「22世紀に残したい造園の書」と賞された、密かに愉しい一冊
書名が『造園植栽術』、著者は造園家で大学教授となれば、これはどう考えても専門書なのだが、まず表紙のデザインが専門書っぽくない。どこか美術書のような風格を漂わせた、和風というよりオリエンタルテイストを感じるデザイン。よく見れば「たぶのき」「あおぎり」など植物のイラストと名前が書かれていて、なるほど書名にふさわしい装丁だと納得する。
ページをパラパラとめくると、端正なレイアウトに絶妙な間で美しい写真が配置されている。これらの写真は、著者が大事に撮りためたものらしい。「山・里・まちのみどりの総体が日本の風景」にはじまる第1章は、森の表土や生物多様性などに触れ、第2章は地形と植生の関係など、初学者にも一般教養としてもわかりやすく、すっきりと説明されている。

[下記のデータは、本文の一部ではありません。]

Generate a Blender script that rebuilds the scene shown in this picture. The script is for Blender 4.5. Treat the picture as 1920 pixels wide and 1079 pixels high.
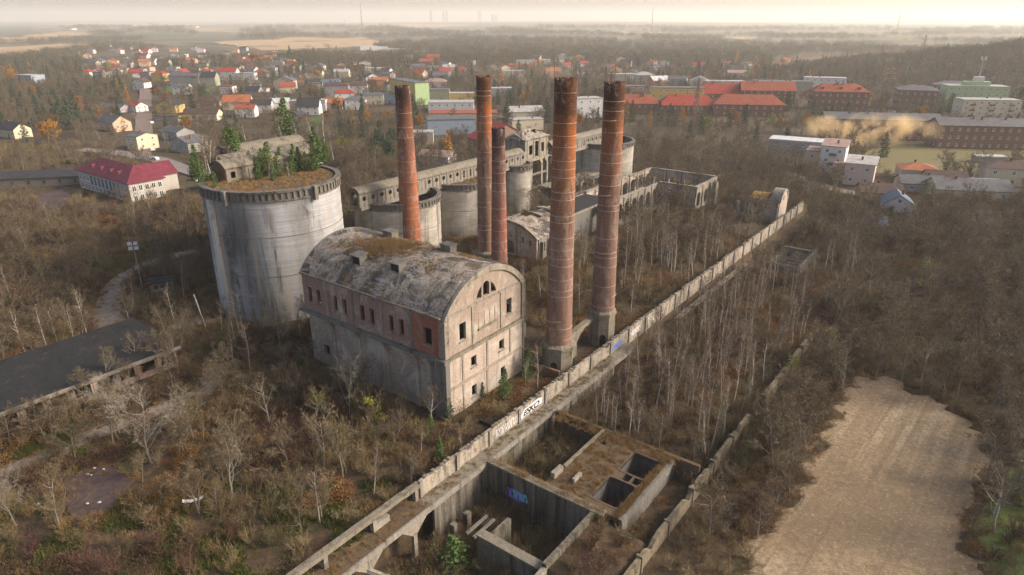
import bpy, math, random
import numpy as np
from mathutils import Vector, Matrix
from mathutils.geometry import tessellate_polygon

for _o in list(bpy.data.objects):
    bpy.data.objects.remove(_o)
SC = bpy.context.scene
COL = SC.collection
RND = random.Random(7)
NPR = np.random.default_rng(11)
R = math.radians

# ------------------------------------------------------------------ camera, sky, sun, exposure
FPX, CAMH, HORIZON = 1260.0, 58.0, 36.0
PITCH = math.atan((539.5 - HORIZON) / FPX)
cam_d = bpy.data.cameras.new('camera')
cam = bpy.data.objects.new('camera', cam_d)
COL.objects.link(cam)
cam.location = (0, 0, CAMH)
cam.rotation_euler = (math.pi / 2 - PITCH, 0, 0)
cam_d.sensor_width = 36.0
cam_d.lens = 36.0 * FPX / 1920.0
cam_d.clip_start = 1.0
cam_d.clip_end = 40000.0
SC.camera = cam

SUN_AZ = R(90.0)      # compass-like: 0 = +Y (away), 90 = +X (right)
SUN_EL = R(30.0)
world = bpy.data.worlds.new('World')
SC.world = world
world.use_nodes = True
wn = world.node_tree.nodes
sky = wn.new('ShaderNodeTexSky')
sky.sky_type = 'NISHITA'
sky.sun_disc = False
sky.sun_elevation = SUN_EL
sky.sun_rotation = SUN_AZ
sky.altitude = 200
sky.air_density = 0.7
sky.dust_density = 4.0
sky.ozone_density = 0.4
wn['Background'].inputs['Strength'].default_value = 0.15
wm_ = wn.new('ShaderNodeMix'); wm_.data_type = 'RGBA'; wm_.blend_type = 'MULTIPLY'; wm_.inputs[0].default_value = 1.0
wm_.inputs[7].default_value = (1.0, 0.945, 0.87, 1)           # warm autumn haze over the whole sky
world.node_tree.links.new(sky.outputs[0], wm_.inputs[6])
world.node_tree.links.new(wm_.outputs[2], wn['Background'].inputs['Color'])
sun_d = bpy.data.lights.new('sun', 'SUN')
sun_d.energy = 2.4
sun_d.angle = R(18.0)
sun_d.color = (1.0, 0.90, 0.77)
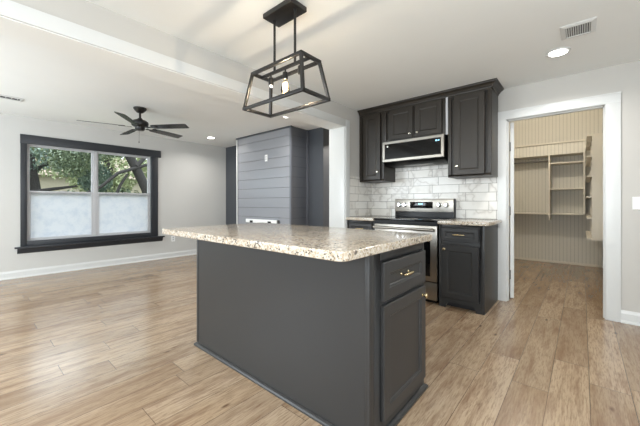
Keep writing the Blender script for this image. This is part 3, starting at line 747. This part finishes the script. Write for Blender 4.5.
# ------------------------------------------------------------------ garden outside the window
struct(MB().box(-40, -6.5, -20, 30, -.45, -.35).build('ground', M['grass']))
def tree(name, base, trunk_pts, trunk_r, branches, blobs, leafm, nleaf, label, group, bark='bark', ls=.05):
    th = thing(name, base, label, 'tree', group)
    m_ = MB().tube(trunk_pts, trunk_r, 12)
    for pts, rr in branches: m_.tube(pts, rr, 8)
    m_.build('trunk', M[bark], th, smooth=True)
    m_ = MB()
    for _ in range(nleaf):
        cx, cy, cz, rx, ry, rz = random.choice(blobs)
        while True:
            p_ = Vector([random.uniform(-1, 1) for _ in range(3)])
            if .3 < p_.length < 1: break
        c_ = Vector((cx+p_.x*rx, cy+p_.y*ry, cz+p_.z*rz))
        a_ = Vector([random.gauss(0, 1) for _ in range(3)]).normalized(); b_ = a_.orthogonal().normalized()
        L_ = ls*random.uniform(.6, 1.3)
        i0 = len(m_.v); m_.v += [tuple(c_-a_*L_), tuple(c_+b_*L_*.42), tuple(c_+a_*L_), tuple(c_-b_*L_*.42)]; m_.f.append((i0, i0+1, i0+2, i0+3))
    m_.build('foliage', M[leafm], th)
G = 'garden trees seen through the window'
tree('oak_tree', (-10.2, 3.5, -.35), [(-10.2, 3.6, -.4), (-10.2, 3.75, .9), (-10.2, 3.62, 1.5), (-10.2, 3.35, 2.1), (-10.2, 3.05, 2.7), (-10.2, 2.6, 3.8)], [.20, .17, .14, .13, .12, .09],
     [([(-10.1, 1.9, 1.25), (-10.0, 2.4, 1.55), (-10.0, 2.8, 1.95), (-10.1, 3.3, 2.15), (-10.1, 3.8, 2.35)], [.03, .04, .045, .05, .04]),
      ([(-10.1, 2.75, 1.2), (-10.0, 2.85, 1.6), (-10.0, 3.05, 1.95)], [.05, .04, .03]), ([(-10.1, 3.3, 2.2), (-10.4, 4.2, 3.2)], [.07, .04])],
     [(-10.8, 4.0, 3.4, .8, 1.0, .7), (-10.9, 2.6, 2.9, .7, .8, .55), (-11, 4.4, 1.6, .5, .5, .6), (-10.8, 1.9, 2.3, .5, .5, .5)], 'leaf1', 7000, 'oak tree with forked leaning trunk behind the right window pane', G)
tree('oak_tree', (-12, 1.3, -.35), [(-12, 1.2, -.4), (-12, 1.3, 1.2), (-12, 1.15, 2.4), (-12, .9, 3.8)], [.2, .16, .13, .08],
     [([(-11.8, .9, 1.35), (-11.7, 1.6, 1.5), (-11.7, 2.2, 1.62)], [.06, .05, .03]), ([(-12, 1.2, 2.0), (-11.8, 2.0, 2.6)], [.06, .03])],
     [(-12, 1.2, 2.7, .8, .9, .7), (-12.2, 2.3, 2.5, .6, .7, .6), (-12, .6, 1.9, .6, .6, .4), (-12.3, 2.8, 1.9, .5, .5, .5)], 'leaf2', 9000, 'leafy tree behind the left window pane', G)
tree('shade_tree', (-15, 3.9, -.35), [(-15, 3.9, -.4), (-15, 3.9, 2.0), (-15, 3.7, 4.6)], [.22, .18, .1], [],
     [(-15, 2.3, 2.9, 1.0, 1.2, .9), (-15, 4.4, 2.8, 1.0, 1.1, .9), (-15, 5.8, 2.5, .9, .9, 1.0), (-14.8, 3.6, 1.9, .7, 1.2, .45), (-14.8, 1.3, 3.2, .7, .7, .6)], 'leaf3', 6500, 'yellow green tree in the distance behind the other trees', G, ls=.085)
tree('hedge_shrub', (-13.6, 2.2, -.35), [(-13.6, 2.2, -.4), (-13.6, 2.2, 1.0)], [.08, .05], [],
     [(-13.6, 1.0, .9, .5, .8, .7), (-13.6, 2.4, .8, .5, .9, .75), (-13.6, 4.0, .9, .5, 1.0, .8), (-13.6, 5.4, .9, .5, .8, .8)], 'leaf1', 2600, 'low green hedge below the trees in the garden', None, ls=.10)
th = thing('house', (-24, 4.5, -.35), 'pale tan house far behind the trees', 'house')
MB().box(-27, -22, 1.0, 8.0, -.4, 2.6).build('wall', M['siding'], th)
MB().prism([(-27.4, .6, 2.6), (-21.6, .6, 2.6), (-24.5, .6, 4.2)], (0, 7.8, 0)).build('roof', M['roof'], th)
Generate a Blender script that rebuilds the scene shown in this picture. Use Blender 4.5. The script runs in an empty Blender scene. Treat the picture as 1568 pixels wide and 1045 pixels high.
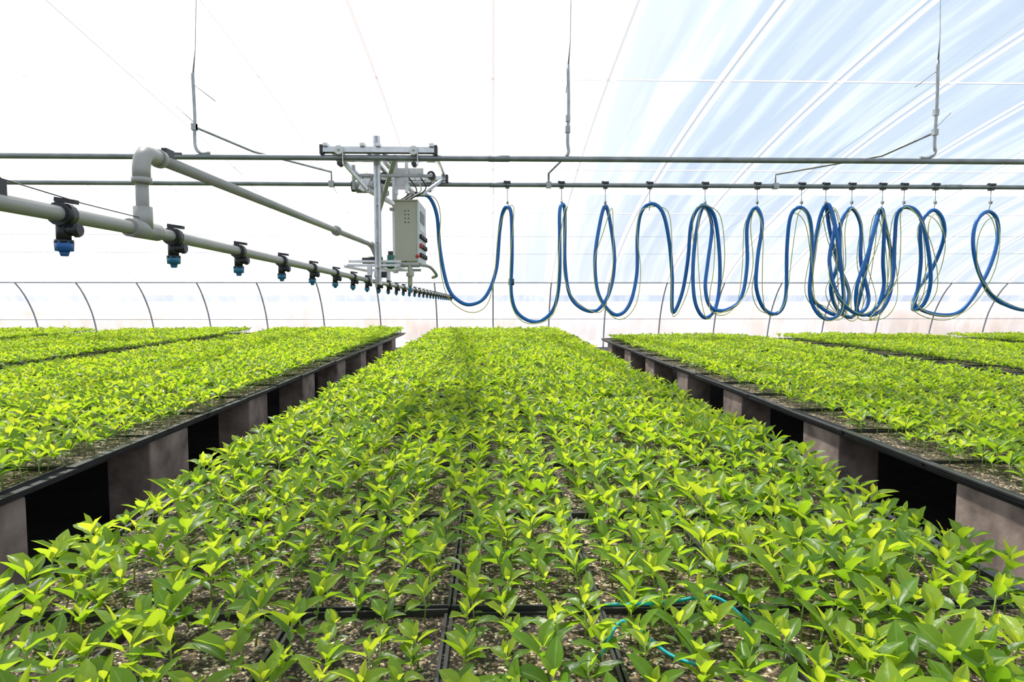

続く第3章では、日本人の自然観と美意識、風土が育てる色彩感へと踏み込み、日本人特有の「陰影への礼讃」や「濁色文化」の話などは、個人的な興味とも重なって、つい熟読。一つの庭にも、こうした文化的背景が在ると思うと、造園というものの、あるいは著者の思想の奥行きの深さを感じる。
第4章からは、植栽手法、材料、運営管理など、より専門的な内容となるのだが、これがまた楽しい。難解さとは無縁だし、「配植は自然にならう」「陰があってこそ陽が引き立つ」「1つの置物が空間を変える」など、素人の庭づくりにも取り入れられそうな要素やヒントが満載なのだ。
著者の、日本の風景や日本人の美意識への思想、植物に対する知識、豊かな経験に裏打ちされた造園の技術と「愛」。それらが、庭から国土までの広々とした視界でまとめられている。造園に縁のない人でも楽しく読めて「滋養」になり、美意識が磨かれる…そんな素敵な本だと思う。